== Data ==

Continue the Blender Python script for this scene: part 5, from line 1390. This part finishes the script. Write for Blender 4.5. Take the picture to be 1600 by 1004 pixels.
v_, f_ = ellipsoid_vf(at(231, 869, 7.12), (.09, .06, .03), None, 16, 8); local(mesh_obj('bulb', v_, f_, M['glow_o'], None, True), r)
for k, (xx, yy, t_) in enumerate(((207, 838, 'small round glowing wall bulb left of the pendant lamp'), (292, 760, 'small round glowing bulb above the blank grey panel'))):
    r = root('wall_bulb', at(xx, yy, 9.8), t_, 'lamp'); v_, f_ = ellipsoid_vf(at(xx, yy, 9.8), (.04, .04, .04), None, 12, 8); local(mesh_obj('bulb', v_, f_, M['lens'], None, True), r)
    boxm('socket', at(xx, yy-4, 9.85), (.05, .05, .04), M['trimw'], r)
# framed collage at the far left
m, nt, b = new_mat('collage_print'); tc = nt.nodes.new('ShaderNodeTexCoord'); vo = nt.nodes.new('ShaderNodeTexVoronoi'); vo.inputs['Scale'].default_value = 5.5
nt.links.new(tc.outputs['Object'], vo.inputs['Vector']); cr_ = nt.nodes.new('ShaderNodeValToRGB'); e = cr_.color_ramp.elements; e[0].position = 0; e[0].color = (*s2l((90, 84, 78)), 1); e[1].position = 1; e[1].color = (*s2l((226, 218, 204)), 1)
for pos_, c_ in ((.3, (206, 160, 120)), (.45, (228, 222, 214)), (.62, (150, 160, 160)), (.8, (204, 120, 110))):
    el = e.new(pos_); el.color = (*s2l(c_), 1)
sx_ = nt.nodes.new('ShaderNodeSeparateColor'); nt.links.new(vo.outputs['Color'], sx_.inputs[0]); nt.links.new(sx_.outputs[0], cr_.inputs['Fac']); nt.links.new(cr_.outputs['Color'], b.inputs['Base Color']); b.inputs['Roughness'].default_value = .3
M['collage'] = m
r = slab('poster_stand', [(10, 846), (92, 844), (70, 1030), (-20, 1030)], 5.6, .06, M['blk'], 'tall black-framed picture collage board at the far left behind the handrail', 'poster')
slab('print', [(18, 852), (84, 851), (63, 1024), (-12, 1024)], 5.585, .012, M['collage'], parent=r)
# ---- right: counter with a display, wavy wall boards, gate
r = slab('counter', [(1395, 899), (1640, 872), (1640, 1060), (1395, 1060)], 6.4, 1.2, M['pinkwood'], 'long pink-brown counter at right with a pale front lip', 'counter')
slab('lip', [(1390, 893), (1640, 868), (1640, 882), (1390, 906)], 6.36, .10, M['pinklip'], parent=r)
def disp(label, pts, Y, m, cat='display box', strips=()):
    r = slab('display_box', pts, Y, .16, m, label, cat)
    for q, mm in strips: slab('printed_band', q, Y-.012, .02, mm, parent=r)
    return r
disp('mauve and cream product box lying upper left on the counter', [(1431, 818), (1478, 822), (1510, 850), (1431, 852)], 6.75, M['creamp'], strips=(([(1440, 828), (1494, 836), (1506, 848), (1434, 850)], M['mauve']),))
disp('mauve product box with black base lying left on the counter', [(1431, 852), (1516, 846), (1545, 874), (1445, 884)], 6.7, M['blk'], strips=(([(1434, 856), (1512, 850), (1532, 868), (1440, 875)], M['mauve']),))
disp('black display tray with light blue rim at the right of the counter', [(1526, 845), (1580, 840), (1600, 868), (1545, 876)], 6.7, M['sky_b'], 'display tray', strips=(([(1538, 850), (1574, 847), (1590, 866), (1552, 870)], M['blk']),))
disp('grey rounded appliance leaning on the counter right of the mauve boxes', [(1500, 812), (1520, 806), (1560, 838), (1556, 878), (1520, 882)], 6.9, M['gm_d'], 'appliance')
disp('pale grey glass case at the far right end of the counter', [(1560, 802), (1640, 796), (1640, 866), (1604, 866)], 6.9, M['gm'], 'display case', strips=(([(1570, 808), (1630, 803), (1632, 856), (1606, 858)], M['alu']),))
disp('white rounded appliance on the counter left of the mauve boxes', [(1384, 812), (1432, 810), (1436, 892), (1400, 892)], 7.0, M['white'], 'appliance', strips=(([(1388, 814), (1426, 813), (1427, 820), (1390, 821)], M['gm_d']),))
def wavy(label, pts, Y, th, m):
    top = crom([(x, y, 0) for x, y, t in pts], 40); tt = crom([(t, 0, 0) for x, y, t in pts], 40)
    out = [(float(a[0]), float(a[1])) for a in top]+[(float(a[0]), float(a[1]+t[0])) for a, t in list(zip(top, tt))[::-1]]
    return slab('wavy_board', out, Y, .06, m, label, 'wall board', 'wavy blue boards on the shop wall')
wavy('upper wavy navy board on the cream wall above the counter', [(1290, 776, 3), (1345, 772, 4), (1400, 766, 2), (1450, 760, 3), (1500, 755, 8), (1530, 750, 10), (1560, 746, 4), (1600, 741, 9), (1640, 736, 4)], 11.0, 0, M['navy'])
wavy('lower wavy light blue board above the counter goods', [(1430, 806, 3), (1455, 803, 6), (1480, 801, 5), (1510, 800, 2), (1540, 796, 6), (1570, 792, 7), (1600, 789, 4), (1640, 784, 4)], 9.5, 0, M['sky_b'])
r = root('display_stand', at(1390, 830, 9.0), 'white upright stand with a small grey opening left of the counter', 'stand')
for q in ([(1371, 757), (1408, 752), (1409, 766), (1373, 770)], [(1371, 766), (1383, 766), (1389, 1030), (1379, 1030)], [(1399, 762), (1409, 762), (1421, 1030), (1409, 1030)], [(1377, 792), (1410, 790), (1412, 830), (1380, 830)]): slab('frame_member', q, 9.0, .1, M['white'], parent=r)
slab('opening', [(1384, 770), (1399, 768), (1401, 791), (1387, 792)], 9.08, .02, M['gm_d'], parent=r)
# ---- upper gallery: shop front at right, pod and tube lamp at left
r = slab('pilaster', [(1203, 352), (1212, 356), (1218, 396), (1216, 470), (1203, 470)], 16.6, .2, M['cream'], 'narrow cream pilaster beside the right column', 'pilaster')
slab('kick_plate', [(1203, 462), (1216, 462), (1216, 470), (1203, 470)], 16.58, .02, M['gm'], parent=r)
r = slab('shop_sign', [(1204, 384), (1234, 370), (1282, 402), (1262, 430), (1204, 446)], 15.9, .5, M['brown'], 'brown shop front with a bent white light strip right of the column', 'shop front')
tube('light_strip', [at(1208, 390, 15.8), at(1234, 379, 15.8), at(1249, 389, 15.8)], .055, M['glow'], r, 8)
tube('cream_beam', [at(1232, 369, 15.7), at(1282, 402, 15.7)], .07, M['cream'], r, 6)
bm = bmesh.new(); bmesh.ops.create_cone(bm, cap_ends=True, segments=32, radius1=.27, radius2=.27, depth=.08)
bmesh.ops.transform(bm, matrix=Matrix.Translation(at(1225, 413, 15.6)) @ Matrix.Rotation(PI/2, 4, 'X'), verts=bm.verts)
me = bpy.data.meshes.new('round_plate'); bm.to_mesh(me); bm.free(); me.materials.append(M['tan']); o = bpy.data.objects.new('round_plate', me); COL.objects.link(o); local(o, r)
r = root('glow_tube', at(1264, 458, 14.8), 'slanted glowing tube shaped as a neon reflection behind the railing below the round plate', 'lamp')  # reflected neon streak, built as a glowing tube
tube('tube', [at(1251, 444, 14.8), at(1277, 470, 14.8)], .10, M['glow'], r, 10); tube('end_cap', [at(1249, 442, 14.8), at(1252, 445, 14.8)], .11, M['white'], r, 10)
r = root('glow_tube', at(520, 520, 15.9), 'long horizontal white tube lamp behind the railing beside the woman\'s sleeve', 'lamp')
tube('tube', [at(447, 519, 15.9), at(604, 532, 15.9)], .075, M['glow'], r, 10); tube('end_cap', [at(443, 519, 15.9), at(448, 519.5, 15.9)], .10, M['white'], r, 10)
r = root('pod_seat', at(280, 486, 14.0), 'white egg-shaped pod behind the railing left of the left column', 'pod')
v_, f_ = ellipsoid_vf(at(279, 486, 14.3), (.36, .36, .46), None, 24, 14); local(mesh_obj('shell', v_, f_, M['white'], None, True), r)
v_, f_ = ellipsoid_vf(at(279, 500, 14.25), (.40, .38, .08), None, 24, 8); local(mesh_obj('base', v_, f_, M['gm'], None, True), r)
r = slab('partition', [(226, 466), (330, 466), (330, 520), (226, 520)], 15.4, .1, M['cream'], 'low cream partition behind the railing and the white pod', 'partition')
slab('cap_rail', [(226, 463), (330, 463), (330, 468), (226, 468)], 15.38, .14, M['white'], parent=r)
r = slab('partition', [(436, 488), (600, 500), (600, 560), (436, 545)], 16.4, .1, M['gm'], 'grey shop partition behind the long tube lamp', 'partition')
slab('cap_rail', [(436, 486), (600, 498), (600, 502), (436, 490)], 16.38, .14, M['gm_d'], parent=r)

===

Set task.
Pick out each line that holds the string "picture".

Answer for this exercise.
Continue the Blender Python script for this scene: part 5, from line 1390. This part finishes the script. Write for Blender 4.5. Take the picture to be 1600 by 1004 pixels.
r = slab('poster_stand', [(10, 846), (92, 844), (70, 1030), (-20, 1030)], 5.6, .06, M['blk'], 'tall black-framed picture collage board at the far left behind the handrail', 'poster')